初等学部の理事長で、幼稚園の園長でもある港先生の熱い想い

2017年5月の記事一覧

あおば台に保育所ができる

作っている私自身があまり興味がない。これから結婚をして子どもを産む先生たちにとっては朗報だろう。働いている先生たちが、安心して子育てができて仕事にも専念することができるように願って保育所を建てることにした。興味がないというのには理由がある。そもそも幼稚園から初めて、日本一の幼稚園を作ろうと、幼児教育の文献を漁り、筑波大の故杉原一昭先生や、幼年教育研究所の故久保田浩先生に学び、机上の空論を是正しながらあおば台の幼児教育を作ってきた。

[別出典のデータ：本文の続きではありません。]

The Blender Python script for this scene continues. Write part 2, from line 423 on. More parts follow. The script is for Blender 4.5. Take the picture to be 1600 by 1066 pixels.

保育所の『子どもを預ける』と言う概念とは一線を画し、発達心理や小児科医の小林登先生の本などに傾倒し、徐々に保育所的な施設は、子どもをしっかり育てることはできないという結論に達し、保育所イコール虐待ではないかという極論にいたった経緯がある。確かに保育所は子どものための施設と言うよりは、働く母親の利便性に焦点を置いている。これにどうにも納得がいかなかった。多くの保育者仲間と議論をし、目の前に困っている母親がいるのだから一概に保育所はだめだと言えないのではないか、と言う仲間がいる。多いに反発をし、今でも幼児教育について語りあっている。

保育所には生後3カ月から入所できる。乳幼児施設で死亡事故が起こるのは、0歳児が一番多い。子どもへの愛情がどうのと言うより、利便性だけを考えて保育所選びをした結果である。政府の後押しも働く母親の利便性ばかりを考えているようで、設置基準による安全性などは声を大きくして叫んだりはしない。設置基準のハードルを高くすれば、保育所が建たなくなってしまうからだ。その上大阪の方では保育所設置に反対する大人たちがいる。彼らは自分もかつて子どもであったということを忘れている。老後を静かに暮らしたいというのが理由だそうだ。静かになんてできやしない。そのあとで閻魔さまに大声で怒鳴られるだろうから。

そのような経緯があって、保育所施設はそれほど身を乗り出してまで作ることに意欲が乏しい。0歳児は母親が責任を持って育てなければだめだ。その後のことは、私どものスタッフで何とかするように、保育室を建てる。1歳児でも2歳児でもいればいたで、可愛くてどうにもならなくなって、作ってよかったなどと言うにきまっているから、私の理論上の拒否と感情の受け入れは、まったくベクトルが違う。